March 1st, Monday
This month has appeared as a lamb so look out for squalls when it goes out. I pricked out leeks, lettuces and carnations and then pottered over odd jobs.
March 3rd
After lunch the fair day called me to the woods and I climbed to the top of the hill behind the Abbey, dropping down the other side and coming nearly to Gunsmills, then climbed up towards Popeshill and sat looking at the view. It was perfect and still and warm.
March 6th, Sat
Today the Vaughan Hughes and Sir Francis (Crawley Boevey) came to tea and Bridge and stayed till 7.0. We were discussing as is common these days the servant question. Really things are come to a pretty pass when a woman advertising for a cook giving “3 nights” out a week, every other Sunday afternoon and evening off and one day a month! We cackled over this and voted advertising for a “cook every night out and every day in bed, free use of car and drawing room, wages £100 per annum”. How ridiculous the whole thing is. I would rather do all the work myself.
March 7th
Twice to Kirk and then down to the Abbey as Sir F wanted to show me the painting of the new window by Kemp which is to be put up as a memorial.
March 8th
Rose pruning in full swing. I had two letters from Eve.
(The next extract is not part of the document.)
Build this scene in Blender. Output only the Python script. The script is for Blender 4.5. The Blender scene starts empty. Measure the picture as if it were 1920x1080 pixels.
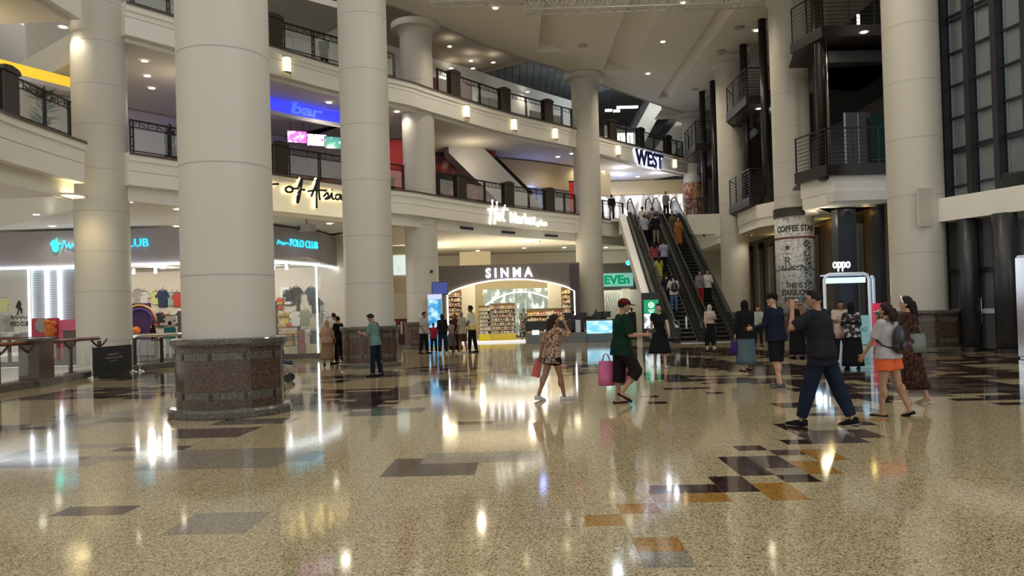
import bpy, bmesh, math, random
from mathutils import Vector, Matrix, noise
PI = math.pi
random.seed(7)
SC = bpy.context.scene
COL = SC.collection
# ------------------------------------------------------------------ camera
F = 1440.0; PPY = 571.0; ROLL = 0.029; PITCH = 0.012; EYE = 1.5
cam = bpy.data.cameras.new('camera'); camo = bpy.data.objects.new('camera', cam); COL.objects.link(camo)
cam.sensor_width = 36; cam.lens = 27.0; cam.shift_y = 31/1920; cam.clip_end = 300
camo.matrix_world = Matrix.Translation((0,0,EYE)) @ Matrix.Rotation(PI/2+PITCH,4,'X') @ Matrix.Rotation(-ROLL,4,'Z')
SC.camera = camo
def ray(px,py):
    u=(px-960)/F; w=(PPY-py)/F
    x=u*math.cos(ROLL)+w*math.sin(ROLL); z=-u*math.sin(ROLL)+w*math.cos(ROLL)
    return Vector((x, math.cos(PITCH)-z*math.sin(PITCH), math.sin(PITCH)+z*math.cos(PITCH)))
def at(px,py,Y):
    d=ray(px,py); t=Y/d.y
    return Vector((d.x*t, Y, EYE+d.z*t))
def onz(px,py,z=0.0):
    d=ray(px,py); t=(z-EYE)/d.z
    return Vector((d.x*t, d.y*t, z))
# ------------------------------------------------------------------ world, daylight, exposure
SC.view_settings.view_transform='Standard'; SC.view_settings.look='None'
SC.view_settings.exposure=0.05; SC.view_settings.gamma=1.0
W = bpy.data.worlds.new('daylight'); SC.world=W; W.use_nodes=True
W.node_tree.nodes['Background'].inputs[0].default_value=(1.0,0.965,0.90,1)
W.node_tree.nodes['Background'].inputs[1].default_value=0.80
def area(name,loc,size,power,color=(1,1,1),target=None,sy=None):
    l=bpy.data.lights.new(name,'AREA'); l.energy=power; l.color=color; l.size=size
    if sy: l.shape='RECTANGLE'; l.size_y=sy
    o=bpy.data.objects.new(name,l); COL.objects.link(o); o.location=loc
    if target is not None:
        o.rotation_euler=(Vector(target)-Vector(loc)).to_track_quat('-Z','Y').to_euler()
    o.visible_camera=True
    return o
def point(name,loc,power,color,r=.3):
    l=bpy.data.lights.new(name,'POINT'); l.energy=power; l.color=color; l.shadow_soft_size=r
    o=bpy.data.objects.new(name,l); COL.objects.link(o); o.location=loc
    return o
area('window_daylight',(24,-8,13),14,2400,(.84,.92,1),(2,22,3))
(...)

She is shortly off to the Hills for the whole summer of which I am very glad.
March 9th
This packet of letters Mother sent me which she found among Lena’s effects. They are very interesting, the earliest being dated 1838 and written when Lord Elphinstone was Governor of Madras. I only wish she had found more. (Four of the letters can be read in the final section of this month).
March 10th
We all made an expedition into Gloucester today. Did a lot of shopping and then spent the afternoon in the Cathedral. We were very frivolous over some terrible early Victorian monuments, how mawkish people were in those days. We walked round the old cloisters which are lovely and I was lost in wonder over Walls’ (sic – Whall’s) glass in the Lady Chapel.
March 14th, Sunday
I have caught a vile cold, my eyes stream and my nose is like Beachy Head in a fog. Went to Kirk in the morning but did not accompany the others after lunch luckily for it came down in torrents so I sat snug and congratulated myself. I am reading a most interesting book called “The Tragedy of a Throne” by a woman called Hildegarde Ebenthal, a Bavarian I take it. It ought to be more read for it in enlightens one upon many things of which one has been entirely ignorant and the sad tragedy of Ludwig II is haunting in its manufacture of Prussianism, what brutes they always have been, truly possessed of the Devil one and all.
March 15th
We awoke to snow and so I had a fire lit in the Den and did many jobs I had stored up against a wet day. After lunch it cleared so I rode down to Westbury and on further but finding ourselves in the water lanes had to turn back.
March 16th, Tuesday
A letter from Pink. He has a mania for moths and has a really very good collection. I only hope he’ll keep it up. I have been exploring about a daffodil wood and today we went and explored along Blaisdon way and found it. It was a sight, they grew in sheets looking like an Academy picture. We just browsed, going again in the afternoon. Alas there were people picking them in sacks for sale and I could have murdered them. It seemed such a sacrilege. I am sending mine to Mother.